R. Motions to Suppress (Docs. 424, 440)
Ramirez and Vargas move to suppress statements made to law enforcement. The government responds that it will not introduce these statements, if they even exist, at trial. Therefore, the motions are denied. (Docs. 424, 440).
III. Conclusion
Defendants' motions for gang related discovery are granted. (Docs. 325, 355, 356, 379). Defendants' motions for a bill of particulars are granted in part and denied in part. (Docs. 328, 351, 385, 417, 430). Defendants' motions for a James Hearing are granted. (Doc. 330, 353, 367, 369, 443).
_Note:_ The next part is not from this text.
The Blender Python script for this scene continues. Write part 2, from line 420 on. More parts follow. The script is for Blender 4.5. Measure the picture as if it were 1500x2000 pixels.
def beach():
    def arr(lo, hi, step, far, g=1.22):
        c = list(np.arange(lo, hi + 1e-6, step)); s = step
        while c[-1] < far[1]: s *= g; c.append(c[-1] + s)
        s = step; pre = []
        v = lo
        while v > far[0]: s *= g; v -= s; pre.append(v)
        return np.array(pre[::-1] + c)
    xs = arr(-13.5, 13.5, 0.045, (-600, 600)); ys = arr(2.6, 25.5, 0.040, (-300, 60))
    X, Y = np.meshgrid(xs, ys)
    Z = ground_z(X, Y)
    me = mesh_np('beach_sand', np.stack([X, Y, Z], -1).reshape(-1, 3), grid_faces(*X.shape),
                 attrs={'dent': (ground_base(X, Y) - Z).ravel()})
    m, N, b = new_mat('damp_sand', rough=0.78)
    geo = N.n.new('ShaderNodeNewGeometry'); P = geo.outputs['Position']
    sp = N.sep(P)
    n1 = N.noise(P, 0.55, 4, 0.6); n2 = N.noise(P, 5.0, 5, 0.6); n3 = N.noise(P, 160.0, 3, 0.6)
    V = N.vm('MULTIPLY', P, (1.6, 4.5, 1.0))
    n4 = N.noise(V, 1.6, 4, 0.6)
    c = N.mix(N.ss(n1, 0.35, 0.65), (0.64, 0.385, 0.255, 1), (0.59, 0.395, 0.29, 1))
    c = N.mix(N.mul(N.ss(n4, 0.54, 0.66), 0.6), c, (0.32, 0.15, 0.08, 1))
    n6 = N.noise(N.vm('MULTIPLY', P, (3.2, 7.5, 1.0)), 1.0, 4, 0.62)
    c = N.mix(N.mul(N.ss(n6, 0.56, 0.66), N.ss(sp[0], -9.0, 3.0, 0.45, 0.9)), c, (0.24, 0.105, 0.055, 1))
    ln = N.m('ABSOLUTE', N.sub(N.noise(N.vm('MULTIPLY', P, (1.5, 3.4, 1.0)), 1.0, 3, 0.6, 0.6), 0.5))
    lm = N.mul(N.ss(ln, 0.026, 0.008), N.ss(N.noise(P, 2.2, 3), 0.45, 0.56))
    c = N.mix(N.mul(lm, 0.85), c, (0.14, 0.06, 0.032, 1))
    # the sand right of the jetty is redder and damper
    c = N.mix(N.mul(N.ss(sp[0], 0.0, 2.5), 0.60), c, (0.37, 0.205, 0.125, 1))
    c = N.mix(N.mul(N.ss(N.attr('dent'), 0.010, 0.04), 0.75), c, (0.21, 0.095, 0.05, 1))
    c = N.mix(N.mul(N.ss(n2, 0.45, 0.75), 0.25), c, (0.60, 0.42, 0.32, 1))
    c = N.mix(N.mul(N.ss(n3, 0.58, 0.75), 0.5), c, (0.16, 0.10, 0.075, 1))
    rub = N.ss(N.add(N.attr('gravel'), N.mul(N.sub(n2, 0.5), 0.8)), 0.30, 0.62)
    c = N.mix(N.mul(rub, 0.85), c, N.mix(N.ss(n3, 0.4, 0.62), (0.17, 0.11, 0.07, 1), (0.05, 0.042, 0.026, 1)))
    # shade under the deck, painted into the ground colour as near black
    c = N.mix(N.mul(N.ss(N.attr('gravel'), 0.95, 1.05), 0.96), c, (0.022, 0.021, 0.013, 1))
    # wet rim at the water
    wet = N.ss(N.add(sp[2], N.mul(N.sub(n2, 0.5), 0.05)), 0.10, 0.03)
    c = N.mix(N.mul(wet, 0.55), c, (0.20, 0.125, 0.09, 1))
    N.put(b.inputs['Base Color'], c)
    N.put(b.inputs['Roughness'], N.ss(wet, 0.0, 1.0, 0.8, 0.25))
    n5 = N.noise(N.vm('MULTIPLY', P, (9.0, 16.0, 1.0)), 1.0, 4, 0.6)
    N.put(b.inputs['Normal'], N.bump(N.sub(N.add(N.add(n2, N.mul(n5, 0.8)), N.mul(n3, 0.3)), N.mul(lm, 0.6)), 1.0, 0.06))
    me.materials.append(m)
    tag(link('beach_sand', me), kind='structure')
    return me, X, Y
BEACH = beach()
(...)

Defendants' motions to exclude co-conspirator testimonial statements (Docs. 332, 340) are denied as moot. Defendants' motions for notice of the government's intent to offer rule 404(b) evidence are granted. (Docs. 334, 342, 366, 397). Defendants' motion to exclude guilty pleas by non-testifying defendants is denied as moot. Defendant Garcia's motion for an extension of time is denied. (Doc. 338). Defendants' motion to prohibit law enforcement from approaching defendants is denied. (Doc. 344). Defendants' motion to allow defendants' investigators not to be subject to the sequestration rule is granted. (Doc. 346). Defendant Sierra-Medrano's motions for a separate table at trial and disclosure of grand jury materials are denied. (Doc. 347, 349). Defendants' motions for production are granted. (Docs. 372, 395, 396, 397). Defendants' motions to join in their co-defendants' filings are granted. (Docs. 374, 375, 384, 387, 388, 392, 393, 394, 404, 409, 410, 411, 413, 415, 420, 421, 423, 427, 431, 433, 434, 435, 436, 437, 445, 446, 448, 449, 453, 454, 455, 457, 458, 459, 460). The motion to exclude Bruton evidence is denied. (Doc. 378). The motion for disclosure of confidential informants is denied as moot. (Doc. 381). Defendants' motions to sever are taken under advisement. (Docs. 383, 386, 391, 398, 407, 414, 418, 428, 441). Defendants' motions to dismiss are denied. (Docs. 416, 430, 438). Defendants' Ramirez and Vargas' motions to suppress are denied. (Docs. 424, 440).
IT IS SO ORDERED.
Dated this 10th day of January 2013, at Wichita, Kansas.